Le discrédit de l'Eglise

Publié le par Père Maurice Fourmond

Pourquoi, aujourd’hui, l’Église catholique est-elle mal perçue, critiquée voire rejetée ?

 

Certains médias catholiques n’avancent qu’une seule réponse : les valeurs évangéliques sont en contradiction avec les manières de vivre du monde et donc créent une opposition inévitable. Cette opposition est d’ailleurs annoncée par le Christ selon ce que nous rapportent les évangiles : “Si le monde vous hait, sachez qu’il m’a haï le premier.

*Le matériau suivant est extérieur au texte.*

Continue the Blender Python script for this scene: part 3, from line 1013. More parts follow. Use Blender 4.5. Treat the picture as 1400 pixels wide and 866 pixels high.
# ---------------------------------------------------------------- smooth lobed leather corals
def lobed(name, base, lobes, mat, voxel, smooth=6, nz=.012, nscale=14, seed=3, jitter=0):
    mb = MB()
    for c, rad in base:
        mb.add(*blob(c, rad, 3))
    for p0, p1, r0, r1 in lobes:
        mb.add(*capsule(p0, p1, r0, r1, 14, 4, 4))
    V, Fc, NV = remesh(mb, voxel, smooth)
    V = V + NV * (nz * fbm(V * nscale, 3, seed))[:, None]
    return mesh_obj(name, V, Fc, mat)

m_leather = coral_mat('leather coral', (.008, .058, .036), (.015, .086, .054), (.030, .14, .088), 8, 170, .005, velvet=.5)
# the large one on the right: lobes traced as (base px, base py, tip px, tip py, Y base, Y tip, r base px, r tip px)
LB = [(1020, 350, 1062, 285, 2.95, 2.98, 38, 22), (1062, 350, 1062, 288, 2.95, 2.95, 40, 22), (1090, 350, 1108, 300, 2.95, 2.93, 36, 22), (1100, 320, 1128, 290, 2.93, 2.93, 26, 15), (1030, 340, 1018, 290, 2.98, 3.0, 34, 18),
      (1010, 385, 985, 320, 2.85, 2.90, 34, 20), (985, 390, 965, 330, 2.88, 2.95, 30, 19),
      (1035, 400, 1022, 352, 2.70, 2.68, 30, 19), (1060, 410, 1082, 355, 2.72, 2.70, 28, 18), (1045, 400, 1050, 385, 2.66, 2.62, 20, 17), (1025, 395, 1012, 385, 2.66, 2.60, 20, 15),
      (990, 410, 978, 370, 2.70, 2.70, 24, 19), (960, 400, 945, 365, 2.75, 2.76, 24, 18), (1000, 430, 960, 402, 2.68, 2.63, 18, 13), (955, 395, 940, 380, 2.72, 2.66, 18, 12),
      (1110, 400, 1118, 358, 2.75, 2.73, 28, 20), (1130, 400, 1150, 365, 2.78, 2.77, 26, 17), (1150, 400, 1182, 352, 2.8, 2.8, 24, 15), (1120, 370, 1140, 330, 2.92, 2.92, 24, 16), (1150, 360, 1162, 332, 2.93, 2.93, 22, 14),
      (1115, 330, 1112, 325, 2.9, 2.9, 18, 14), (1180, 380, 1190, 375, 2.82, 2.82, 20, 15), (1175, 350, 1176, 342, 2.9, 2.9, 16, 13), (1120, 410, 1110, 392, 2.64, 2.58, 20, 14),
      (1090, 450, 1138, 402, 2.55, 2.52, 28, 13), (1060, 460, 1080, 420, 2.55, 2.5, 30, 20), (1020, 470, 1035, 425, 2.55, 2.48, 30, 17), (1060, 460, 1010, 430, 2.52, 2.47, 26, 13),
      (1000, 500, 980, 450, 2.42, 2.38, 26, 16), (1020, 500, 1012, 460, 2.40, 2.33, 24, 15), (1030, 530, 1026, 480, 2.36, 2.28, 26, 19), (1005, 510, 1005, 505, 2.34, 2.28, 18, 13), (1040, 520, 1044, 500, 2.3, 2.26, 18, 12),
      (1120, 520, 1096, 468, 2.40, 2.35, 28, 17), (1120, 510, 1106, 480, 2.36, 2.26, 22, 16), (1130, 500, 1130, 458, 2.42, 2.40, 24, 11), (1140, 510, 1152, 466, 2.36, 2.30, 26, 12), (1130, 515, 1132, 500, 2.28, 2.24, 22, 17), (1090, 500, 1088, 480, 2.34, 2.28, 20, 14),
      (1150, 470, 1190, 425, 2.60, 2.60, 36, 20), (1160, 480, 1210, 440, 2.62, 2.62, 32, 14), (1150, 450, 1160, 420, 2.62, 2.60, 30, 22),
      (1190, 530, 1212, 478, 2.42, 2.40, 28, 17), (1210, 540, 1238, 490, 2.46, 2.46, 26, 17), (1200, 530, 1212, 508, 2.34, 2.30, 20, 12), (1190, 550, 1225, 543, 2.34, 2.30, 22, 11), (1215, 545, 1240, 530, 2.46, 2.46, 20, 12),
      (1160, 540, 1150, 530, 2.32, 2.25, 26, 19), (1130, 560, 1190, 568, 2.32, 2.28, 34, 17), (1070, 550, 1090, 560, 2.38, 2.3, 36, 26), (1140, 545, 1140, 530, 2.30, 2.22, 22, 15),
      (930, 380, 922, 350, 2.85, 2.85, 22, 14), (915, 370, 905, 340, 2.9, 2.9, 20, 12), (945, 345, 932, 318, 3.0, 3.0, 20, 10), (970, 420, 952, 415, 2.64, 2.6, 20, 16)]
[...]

Si vous étiez du monde, le monde aimerait ce qui lui appartiendrait ; mais vous n’êtes pas du monde” Jn 15, 18-19.

 

C’est tout à fait vrai, mais ce n’est pas la seule raison de l’opposition à l’Église. En réduisant l’opposition à ce seul critère, notre Église s’enferme dans une problématique selon laquelle, elle possède la vérité, ses opposants sont dans l’erreur et vont à leur perte. Mais cette réduction empêche l’Église de s’interroger sur elle-même, elle ne se sent d’aucune manière questionnée sauf pour renforcer ses affirmations. Or il me semble que l’opposition à l’Église, si elle a sa source principale dans l’antagonisme entre les valeurs évangéliques et le monde, a d’autres motifs qui concerne ce que notre Église “donne à voir”.

 

Je vois deux raisons importantes qui suscitent des réactions négatives y compris chez des gens en principe bienveillants à la foi chrétienne. La première est le caractère absolu des règles de l’Église je veux dire un absolu qui ne tient pas compte de l’individu, du “cas particulier”. Ou encore, c’est l’affirmation juste de principes que nous croyons vrais, mais en oubliant que leur application n’est pas toujours “juste”. Si notre Église affirmait avec force, comme elle le fait, des principes qui éclairent et orientent nos vies, mais qu’en même temps elle reconnaisse qu’il peut y avoir des circonstances particulières où le principe ne s’applique pas au nom d’un principe supérieur qui est la conscience, le bien de telle personne individuelle, alors je pense que le regard sur notre Église serait modifié. Ce n’est nullement du relativisme, mais l’importance donnée à la situation réelle de telle ou telle personne ainsi d’ailleurs que Jésus n’a cessé de faire tout au long de sa vie. Pour donner un exemple, je pense à la réaction de Jésus devant l’indignation de certains lorsqu’un malade implorait sa guérison le jour du sabbat : “Est-il permis le jour du sabbat de faire le bien ou de faire le mal, de sauver une vie ou de la perdre ?” Lc 6, 9.

 

Une autre raison du discrédit de notre Église n’a rien à voir avec l’évangile, mais concerne ses institutions et son fonctionnement. Il faut reconnaître que l’organisation de notre Église est de l’ordre de l’histoire et qu’elle a été influencée par les modèles d’organisation de la société à telle ou telle époque de son histoire. Mais ces “modèles” n’ont pas les promesses de la vie éternelle et peuvent évoluer avec l’évolution de notre monde. Cela devrait interroger notre Église en permanence. Certes, le Concile Vatican II a ouvert des portes qui ont rempli d’espérance un grand nombre de personnes chrétiennes ou non. Accepter de poursuivre sérieusement cette recherche serait perçu par le monde comme une belle ouverture qui ne mettrait nullement en cause la source évangélique qui l’habite, au contraire. Notre Église montrerait ainsi un visage capable de se modifier pour le bien des croyants, montrant ainsi un visage de vérité aux hommes et femmes d’aujourd’hui.